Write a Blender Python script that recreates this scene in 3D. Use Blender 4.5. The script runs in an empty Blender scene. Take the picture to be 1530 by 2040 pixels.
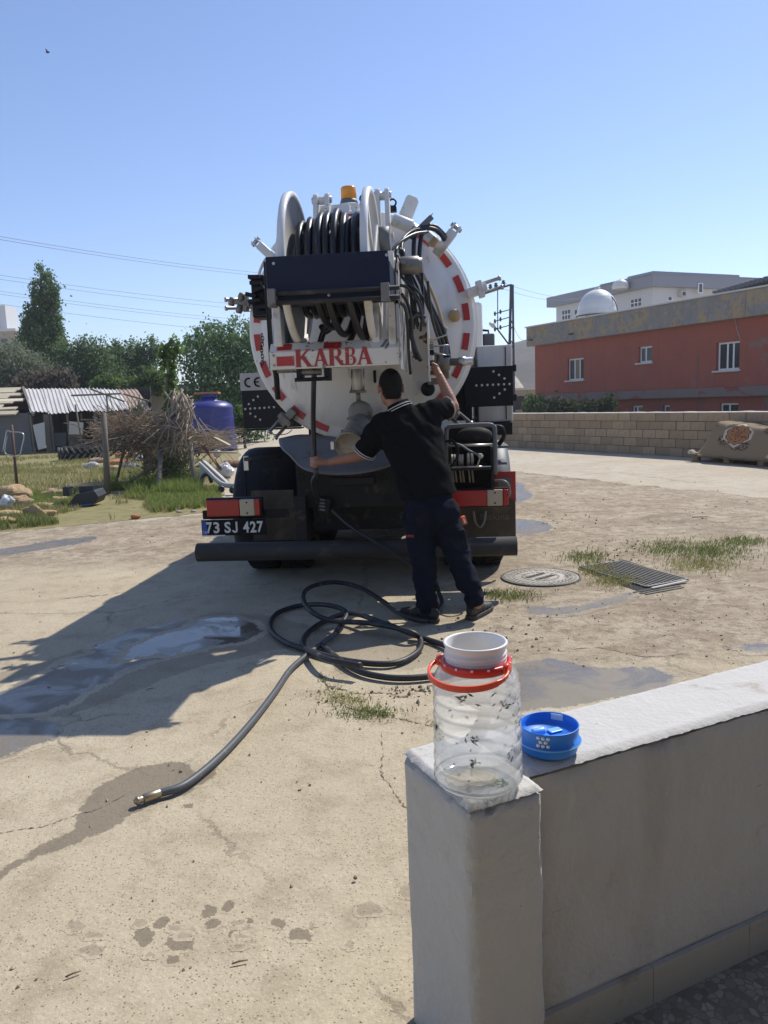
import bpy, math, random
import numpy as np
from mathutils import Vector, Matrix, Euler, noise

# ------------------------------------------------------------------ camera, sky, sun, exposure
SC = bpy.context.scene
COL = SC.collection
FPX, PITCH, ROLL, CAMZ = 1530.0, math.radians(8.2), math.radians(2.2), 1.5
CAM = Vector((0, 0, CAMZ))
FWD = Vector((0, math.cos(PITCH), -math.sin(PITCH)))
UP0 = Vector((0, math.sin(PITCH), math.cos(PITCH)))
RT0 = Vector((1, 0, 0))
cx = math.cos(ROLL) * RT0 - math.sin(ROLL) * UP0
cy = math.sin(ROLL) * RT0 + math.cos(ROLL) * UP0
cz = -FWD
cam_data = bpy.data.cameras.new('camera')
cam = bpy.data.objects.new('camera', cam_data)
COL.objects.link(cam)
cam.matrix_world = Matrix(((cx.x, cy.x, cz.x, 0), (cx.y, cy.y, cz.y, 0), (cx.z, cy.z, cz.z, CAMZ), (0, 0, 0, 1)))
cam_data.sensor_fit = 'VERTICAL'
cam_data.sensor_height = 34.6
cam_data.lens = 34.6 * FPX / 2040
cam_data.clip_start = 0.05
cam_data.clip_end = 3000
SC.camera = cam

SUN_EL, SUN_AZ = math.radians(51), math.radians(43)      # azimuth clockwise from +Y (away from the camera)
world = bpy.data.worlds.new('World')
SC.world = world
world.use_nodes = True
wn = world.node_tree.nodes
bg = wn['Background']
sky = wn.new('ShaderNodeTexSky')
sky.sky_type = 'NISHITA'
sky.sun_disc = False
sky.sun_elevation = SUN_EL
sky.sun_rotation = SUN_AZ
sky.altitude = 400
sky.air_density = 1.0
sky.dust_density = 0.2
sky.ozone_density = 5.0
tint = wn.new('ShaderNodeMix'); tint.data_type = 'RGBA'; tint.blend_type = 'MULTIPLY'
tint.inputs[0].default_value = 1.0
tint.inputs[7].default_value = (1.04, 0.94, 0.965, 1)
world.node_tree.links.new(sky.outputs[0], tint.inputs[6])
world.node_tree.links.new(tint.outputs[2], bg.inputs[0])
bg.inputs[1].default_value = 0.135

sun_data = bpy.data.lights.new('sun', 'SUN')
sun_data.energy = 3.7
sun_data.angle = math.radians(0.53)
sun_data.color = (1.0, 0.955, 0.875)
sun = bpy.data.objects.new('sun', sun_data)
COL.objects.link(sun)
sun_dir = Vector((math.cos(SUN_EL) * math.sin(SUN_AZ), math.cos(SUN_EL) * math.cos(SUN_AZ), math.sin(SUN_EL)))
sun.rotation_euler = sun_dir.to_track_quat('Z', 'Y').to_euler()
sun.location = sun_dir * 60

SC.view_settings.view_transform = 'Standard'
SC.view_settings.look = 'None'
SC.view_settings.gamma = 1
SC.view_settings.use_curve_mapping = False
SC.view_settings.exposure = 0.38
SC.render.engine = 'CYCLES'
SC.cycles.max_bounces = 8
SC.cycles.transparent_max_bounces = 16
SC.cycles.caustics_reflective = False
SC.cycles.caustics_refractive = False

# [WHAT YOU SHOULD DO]
Every line of the data above should be quoted exactly. Omit the pictures.

# [EXERCISE RESPONSE]
Write a Blender Python script that recreates this scene in 3D. Use Blender 4.5. The script runs in an empty Blender scene. Take the picture to be 1530 by 2040 pixels.
import bpy, math, random
import numpy as np
from mathutils import Vector, Matrix, Euler, noise

# ------------------------------------------------------------------ camera, sky, sun, exposure
SC = bpy.context.scene
COL = SC.collection
FPX, PITCH, ROLL, CAMZ = 1530.0, math.radians(8.2), math.radians(2.2), 1.5
CAM = Vector((0, 0, CAMZ))
FWD = Vector((0, math.cos(PITCH), -math.sin(PITCH)))
UP0 = Vector((0, math.sin(PITCH), math.cos(PITCH)))
RT0 = Vector((1, 0, 0))
cx = math.cos(ROLL) * RT0 - math.sin(ROLL) * UP0
cy = math.sin(ROLL) * RT0 + math.cos(ROLL) * UP0
cz = -FWD
cam_data = bpy.data.cameras.new('camera')
cam = bpy.data.objects.new('camera', cam_data)
COL.objects.link(cam)
cam.matrix_world = Matrix(((cx.x, cy.x, cz.x, 0), (cx.y, cy.y, cz.y, 0), (cx.z, cy.z, cz.z, CAMZ), (0, 0, 0, 1)))
cam_data.sensor_fit = 'VERTICAL'
cam_data.sensor_height = 34.6
cam_data.lens = 34.6 * FPX / 2040
cam_data.clip_start = 0.05
cam_data.clip_end = 3000
SC.camera = cam

SUN_EL, SUN_AZ = math.radians(51), math.radians(43)      # azimuth clockwise from +Y (away from the camera)
world = bpy.data.worlds.new('World')
SC.world = world
world.use_nodes = True
wn = world.node_tree.nodes
bg = wn['Background']
sky = wn.new('ShaderNodeTexSky')
sky.sky_type = 'NISHITA'
sky.sun_disc = False
sky.sun_elevation = SUN_EL
sky.sun_rotation = SUN_AZ
sky.altitude = 400
sky.air_density = 1.0
sky.dust_density = 0.2
sky.ozone_density = 5.0
tint = wn.new('ShaderNodeMix'); tint.data_type = 'RGBA'; tint.blend_type = 'MULTIPLY'
tint.inputs[0].default_value = 1.0
tint.inputs[7].default_value = (1.04, 0.94, 0.965, 1)
world.node_tree.links.new(sky.outputs[0], tint.inputs[6])
world.node_tree.links.new(tint.outputs[2], bg.inputs[0])
bg.inputs[1].default_value = 0.135

sun_data = bpy.data.lights.new('sun', 'SUN')
sun_data.energy = 3.7
sun_data.angle = math.radians(0.53)
sun_data.color = (1.0, 0.955, 0.875)
sun = bpy.data.objects.new('sun', sun_data)
COL.objects.link(sun)
sun_dir = Vector((math.cos(SUN_EL) * math.sin(SUN_AZ), math.cos(SUN_EL) * math.cos(SUN_AZ), math.sin(SUN_EL)))
sun.rotation_euler = sun_dir.to_track_quat('Z', 'Y').to_euler()
sun.location = sun_dir * 60

SC.view_settings.view_transform = 'Standard'
SC.view_settings.look = 'None'
SC.view_settings.gamma = 1
SC.view_settings.use_curve_mapping = False
SC.view_settings.exposure = 0.38
SC.render.engine = 'CYCLES'
SC.cycles.max_bounces = 8
SC.cycles.transparent_max_bounces = 16
SC.cycles.caustics_reflective = False
SC.cycles.caustics_refractive = False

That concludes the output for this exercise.